Im Auftrag der G20 ist die OECD daran, die Gewinnsteuern grosser Unternehmen global neu zu verteilen. Das Projekt trägt den unverdächtigen Namen «Besteuerung der digitalisierten Wirtschaft». Projektträger ist das mehr als 130 Staaten umfassende «OECD/G20 Inclusive Framework on BEPS», wobei die Projektarbeiten im Wesentlichen von der OECD ausgeführt werden. Ziel des Projekts ist eine Umverteilung von Gewinnsteuersubstrat von den Sitzstaaten zu den Staaten mit grossen Märkten wie Indien oder Brasilien (Projektpfeiler 1). Zweitens sollen globale Mindeststeuersätze eingeführt und von den Konzernen eingehalten werden (Projektpfeiler 2).
Erst im Jahr 2015 legten G20 und OECD mit den neuen BEPS-Vorgaben fest, dass die Unternehmen ihre Gewinne künftig konsequent am Ort der Wertschöpfung versteuern sollen. Das ist derjenige Ort, an dem die Gewinne erwirtschaftet und die dafür wesentlichen Geschäftsentscheide gefällt und umgesetzt werden. Da die Gewinnsteuer die Entschädigung für die Wertschöpfung darstellt, war diese Festlegung steuersystematisch richtig. Knapp vier Jahre später strebt die OECD einen Paradigmenwechsel an. Im Oktober 2019 präsentierte sie einen Vorschlag, der den Marktstaaten unabhängig von der Wertschöpfung ein grösseres Stück der Gewinnsteuereinnahmen garantiert. Als kleiner Markt- aber bedeutender Sitzstaat könnte das G20-Projekt die Schweiz erheblich treffen.
Das Projekt zur Besteuerung der digitalisierten Wirtschaft lässt sich nicht mehr stoppen. Hingegen lassen sich die Parameter noch beeinflussen. So enthält der im Oktober publizierte Vorschlag der OECD keine Angaben, in welchem Umfang die Gewinne von den Sitz- zu den Marktstaaten transferiert werden sollen. Die Schweiz sollte sich deshalb dafür einsetzen, dass die Umverteilung zu den Markstaaten möglichst tief ausfällt. Eigentlich sollte ein Anspruch der Marktstaaten nur dann bestehen, wenn diese den Nachweis erbringen, dass sie ebenfalls zur Wertschöpfung beigetragen haben und die bestehenden Steuerzahlungen diesem Umstand ungenügend Rechnung tragen. Dieser Sichtweise sollte sich auch die die OECD nicht verschliessen.

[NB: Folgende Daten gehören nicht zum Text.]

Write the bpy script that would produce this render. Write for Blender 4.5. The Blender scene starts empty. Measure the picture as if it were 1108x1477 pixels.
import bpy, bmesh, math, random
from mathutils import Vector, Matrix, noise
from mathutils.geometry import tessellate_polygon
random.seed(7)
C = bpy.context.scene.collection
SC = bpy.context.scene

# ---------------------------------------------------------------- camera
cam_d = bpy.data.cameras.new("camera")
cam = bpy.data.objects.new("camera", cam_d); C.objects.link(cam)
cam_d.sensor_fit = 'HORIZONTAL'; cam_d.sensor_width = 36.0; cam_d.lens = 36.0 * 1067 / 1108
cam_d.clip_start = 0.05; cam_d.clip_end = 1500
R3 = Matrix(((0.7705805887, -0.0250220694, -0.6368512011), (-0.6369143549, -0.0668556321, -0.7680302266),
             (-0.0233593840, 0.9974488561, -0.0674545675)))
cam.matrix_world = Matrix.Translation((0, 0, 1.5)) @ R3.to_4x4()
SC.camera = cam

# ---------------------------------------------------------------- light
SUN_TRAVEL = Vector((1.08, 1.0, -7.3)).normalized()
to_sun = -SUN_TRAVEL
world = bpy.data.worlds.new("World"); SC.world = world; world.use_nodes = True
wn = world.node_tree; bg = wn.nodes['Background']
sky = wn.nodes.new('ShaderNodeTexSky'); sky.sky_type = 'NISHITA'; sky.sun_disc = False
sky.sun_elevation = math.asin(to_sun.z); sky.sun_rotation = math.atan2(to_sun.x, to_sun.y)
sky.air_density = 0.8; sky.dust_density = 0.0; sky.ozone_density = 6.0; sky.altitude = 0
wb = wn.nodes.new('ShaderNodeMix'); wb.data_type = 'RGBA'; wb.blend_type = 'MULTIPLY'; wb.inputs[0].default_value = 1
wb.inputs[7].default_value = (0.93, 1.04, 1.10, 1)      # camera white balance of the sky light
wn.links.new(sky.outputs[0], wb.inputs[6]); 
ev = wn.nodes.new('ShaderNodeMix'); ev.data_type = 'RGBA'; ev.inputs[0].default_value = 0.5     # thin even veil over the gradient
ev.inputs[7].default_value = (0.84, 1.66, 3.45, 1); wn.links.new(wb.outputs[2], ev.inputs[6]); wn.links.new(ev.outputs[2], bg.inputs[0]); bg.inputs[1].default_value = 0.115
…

Werden Staaten, die in eine gute Ausbildung der Bevölkerung investieren und gute wirtschaftliche Rahmenbedingungen schaffen, finanziell bestraft, dürfte sich das mittel- und langfristig auch negativ auf das globale Wirtschaftswachstum oder die Bildungsausgaben in den Staaten auswirken.
Sobald sich das G20-Projekt konkretisiert, werden unsere Unternehmen nicht darum herumkommen, ihre Investitionen in Forschung und andere wertschöpfende Tätigkeiten zu überprüfen und allenfalls neu zu verteilen. Dabei kann die Schweiz der ausländischen Konkurrenz nur standhalten, wenn unsere Rahmenbedingungen weiterhin kompetitiv bleiben. Diesen ist deshalb besondere Sorge zu tragen. Nur so können wir sicherstellen, dass das Steuersubstrat von hochprofitablen Unternehmen erhalten bleibt und sogar ausgebaut werden kann. Dies bedingt u.a. ein unternehmensfreundliches Steuersystem. Dabei geht es nicht nur um die Steuern von Unternehmen. Auch Arbeitsplätze mit hoher Wertschöpfung generieren hohe Löhne und damit hohe Steuereinnahmen. Diese Mechanik haben auch andere Länder erkannt. Sie werden alles daransetzen, durch bessere innerstaatliche Regelungen ihr Stück am Steuerkuchen zu vergrössern. In dieser Hinsicht ist z.B. Singapur sehr aktiv. Diese nachvollziehbaren Bestrebungen der anderen Staaten gilt es immer im Auge zu behalten, wenn an den Regulierungs- und Abgabeordnungen legiferiert wird. Das neu gewählte Bundesparlament hat es in der Hand, in der kommenden Legislatur die entscheidenden Weichenstellungen vorzunehmen.